ダイヤモンドは投資対象としても有望です。リーマンショック以降、株式に代わる投資先や、分散投資による投資対象として、じわじわと注目を集めています。ダイヤモンドの価格は少しずつ上がっていて、中長期的にみれば利益をもたらしてくれる可能性を大いに期待できます。ダイヤモンドには世界共通の価値があり、場所も取らないので火とセキュリティにさえ気を付ければ、管理もしやすい投資物件と言えます。しかし、ダイヤモンドならなんでもいいというわけではなく、少なくとも2カラット以上のもので、4C基準において高いグレードのものであったほうが価値として確実でしょう。

ダイヤモンドは珍しい宝石なのか

ダイヤモンドの希少価値は年々高まっています。
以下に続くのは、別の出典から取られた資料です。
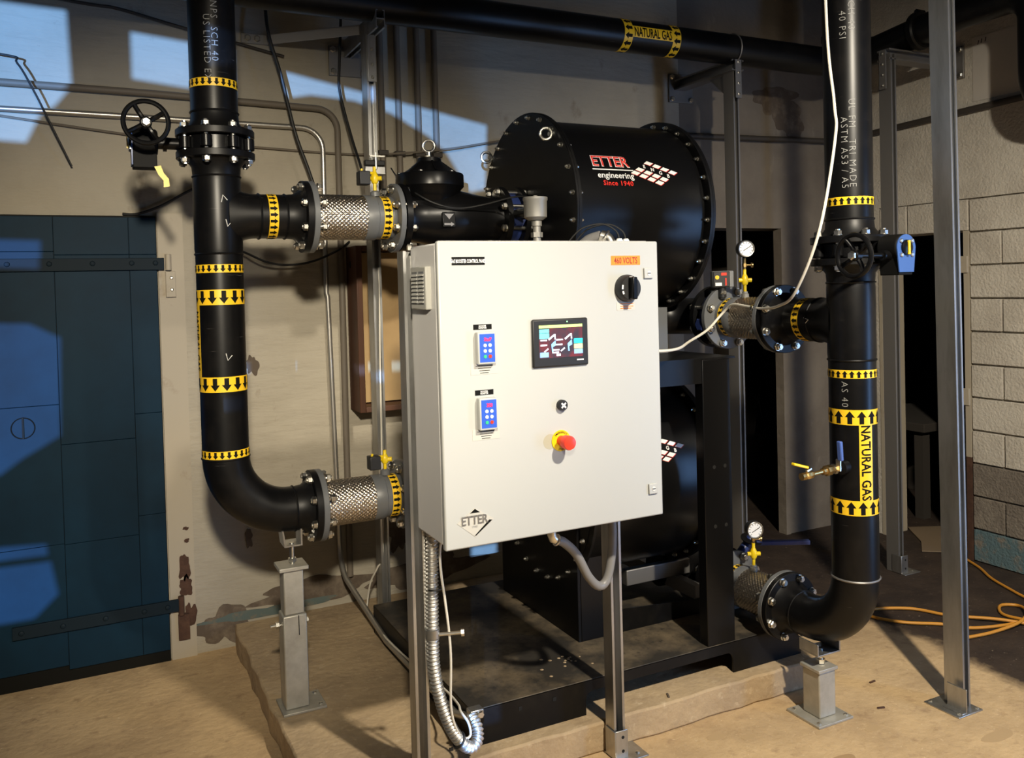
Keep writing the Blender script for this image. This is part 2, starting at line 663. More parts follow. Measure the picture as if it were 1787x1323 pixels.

なぜならダイヤモンドの埋蔵量は有限であるからです。ダイヤモンドはロシアやアフリカ諸国、オーストラリアやカナダなどが主な産出国です。その中でも高い産出量を誇ったオーストラリアのアーガイル鉱山は2020年にダイヤモンドを採りつくしたと判断され閉山しました。その総採掘量は8億2500万カラットにも上ると言われています。アーガイル鉱山はピンクダイヤモンドのほとんどを産出していた鉱山でもあり、特にピンクダイヤモンドの希少性は今後高まっていくことでしょう。このようにダイヤモンド鉱山には採掘寿命があり、継続的な採掘により今ある鉱山の埋蔵量が年々減少しているという事実があります。カナダの「ガーチョ・クエ鉱山」のように比較的新しく(2016年)操業を開始したものもありますが、新しい鉱山は今までよりも開発に手間がかかるとみられています。というのも開発が容易な鉱山はすでに掘りつくされてしまっているからです。ダイヤモンドが投資対象として有望であるというのも、この埋蔵量の減少に因るところがあります。

結論

ダイヤモンドは珍しいのか?という問いに関しては「ダイヤモンドは手に入れることができるが、希少性は高い」と言えるでしょう。現役のダイヤモンド鉱山の消耗と、需要の高まりを鑑みても、希少価値はますます高まっていくと言えます。そもそも、天然のダイヤモンドが採掘されること自体が奇跡の連続であり、天然のダイヤモンドの輝きは一つとして同じではなく、唯一無二のものなのです。